Quote Originally Posted by jenn_librarian
I'd also be careful that the one who is causing the physical harm doesn't decide to press charges against you or Grant if something would happen to her in the house. You never know what goes on in people's minds, and how they might decide to lash out to get back at someone they consider a threat to them (however inaccurate it might be).

Make sure that you can prove that you have done nothing to harm her, because the last thing you want is for her to file a PFA and have YOU kicked out of your own house.

I'd be calling the cops when she acts up and endangers others. That's the only way to get documentation that she is the one with the problem, whether it's anger management or what ever, but she needs to know that there are boundaries.

Can you set up cams that can't be seen so that if there is a confrontation it can be documented??
Jenn has hit the nail on the head. Hubby is TERRIFIED she'll say she was acting out in self defense. She's a champion liar. She DID have a bloody nose at the time.... from her brother who pushed her out of the way to protect his other sister (and 10 seconds later, she pushed him back and gave him a concussion -- he's 21). Hubby swears she'd tell the cops HE did it to her. Mind you, we'd have me and the other two "kids" as witnesses to what actually happened. Even if she pressed unsubstanciated charges, he'd lose his job as a teacher in a heartbeat.

I AM prepared to call the cops the next time she tries to get violent.
1) I won't retaliate at all. I will simply calmly call 911. Let the marks be on me and none on her.
2) Hubby has already agreed that if it happens again to call the cops. He wont make a move to protect me either. Just pick up the phone. The one time she hit me, He dove in between us and pushed her to the floor. I don't believe she got any mark on her that time, I didn't but boy did my eye hurt (ow!) and my poor eyeglasses were misshapen (and they STILL aren't bent back properly)
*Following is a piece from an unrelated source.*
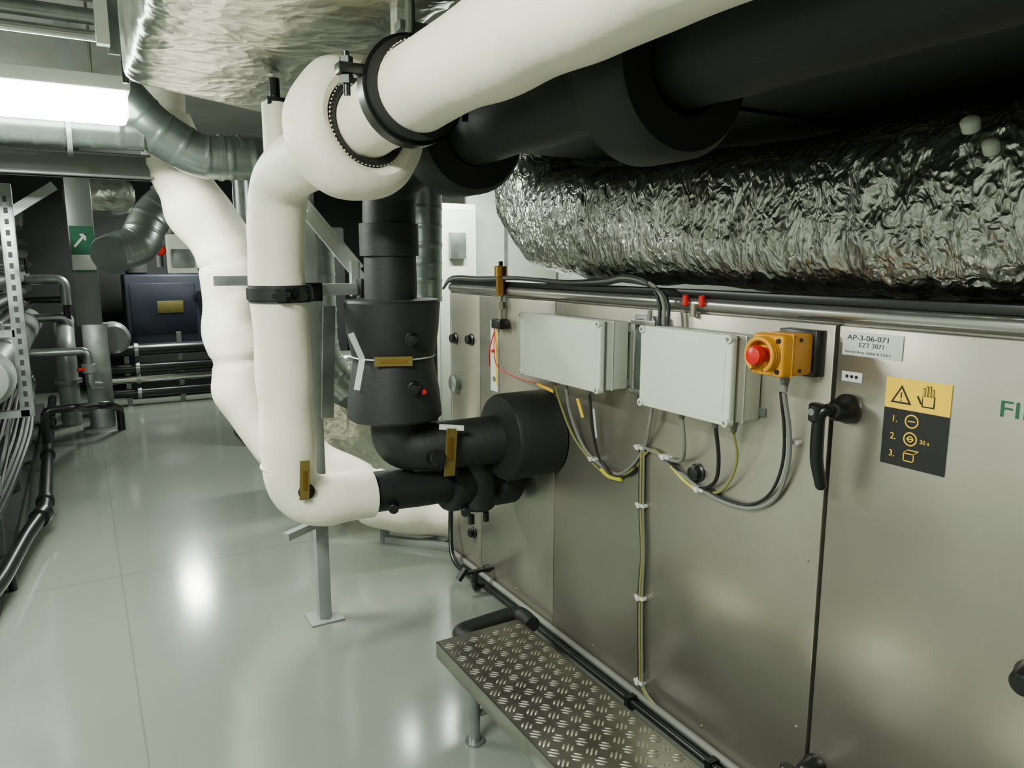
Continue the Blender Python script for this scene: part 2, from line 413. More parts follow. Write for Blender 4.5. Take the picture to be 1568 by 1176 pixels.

She and I already got into it tonight. I've kept my mouth shut too long. Damn it felt good to tell her off. I didn't even say 1/100th of what is on my mind, but now she's walking around like a martyr. I tried arguing with her. I tried reasoning with her. I tried not saying a word to her. No matter what I do, it doesn't get through. No matter what I do.... I haven't said one word to her in months, yet she still insists all I do is yell at her and tell her how wrong she does everything (pretty amazing for someone who has basically been a ghost to her) So now I'm back to yelling just because it gets hubby's notice. If he won't do anything I can at least tell her to grow up at opportune moments... tonight's fight was when she did something stupid & selfish, her brother made a joke about it, she told him to shut up in a few colorful ways. I told her to drop the attitude. It escallated from there to her basically screaming SHUT UP SHUT UP SHUT UP.... and stamping her feet and plugging her ears while going lalalalalalala I can't hear you (like a 5 year old would)

As for Cameras documenting... oh you have no idea how close to filming her violence on Christmas day when she went wild. It was OBVIOUS she was out of control while the rest of us were trying to stop her from hurting others and herself. I just couldn't protect Cam AND get the camera at the same time. Cam was priority #1.

As for leaving..... you have no idea how much I've thought about it lately. I am miserable in my home. Hubby's miserable. we're both miserable together (but not with each other). Yet I can't imagine life without him. He's my best friend and my sounding board. Leaving is totally not an option. I can't leave someone whom I am completely in love with. I just wish his daughter wasn't here. I just repeat a mantra every day where I tell myself SOME DAY she'll leave and someday we'll have peace of just being together without her.

I also know from past hurt in relationships that if I chose to make a drastic statement of leaving, he'd say "fine, go". He will be thinking that if I choose to give up and leave, then I'm free to go. He won't force me to stay somewhere I'm not willing to work on a relationship. I'm the same way. I NEVER took back an old boyfriend after they told me they wanted/needed to see other people... if they didn't want me then, why would they want me later?

I am CERTAIN things will blow to a head again someday soon. Its been building for a few days. Hubby got into it last night. I got into things tonight. I think its a matter of time before she decides to push the issue to where there's no going back. I for one am counting the minutes because I can't continue living like this. As mean as it sounds, I WANT her to go wild again so that I can call the cops and get the ball rolling. Once its in the cops hands, its out of mine and nobody can get out of making things happen. Nobody can go back to pretending nothing is wrong. The courts will make sure she gets the help she desperately needs.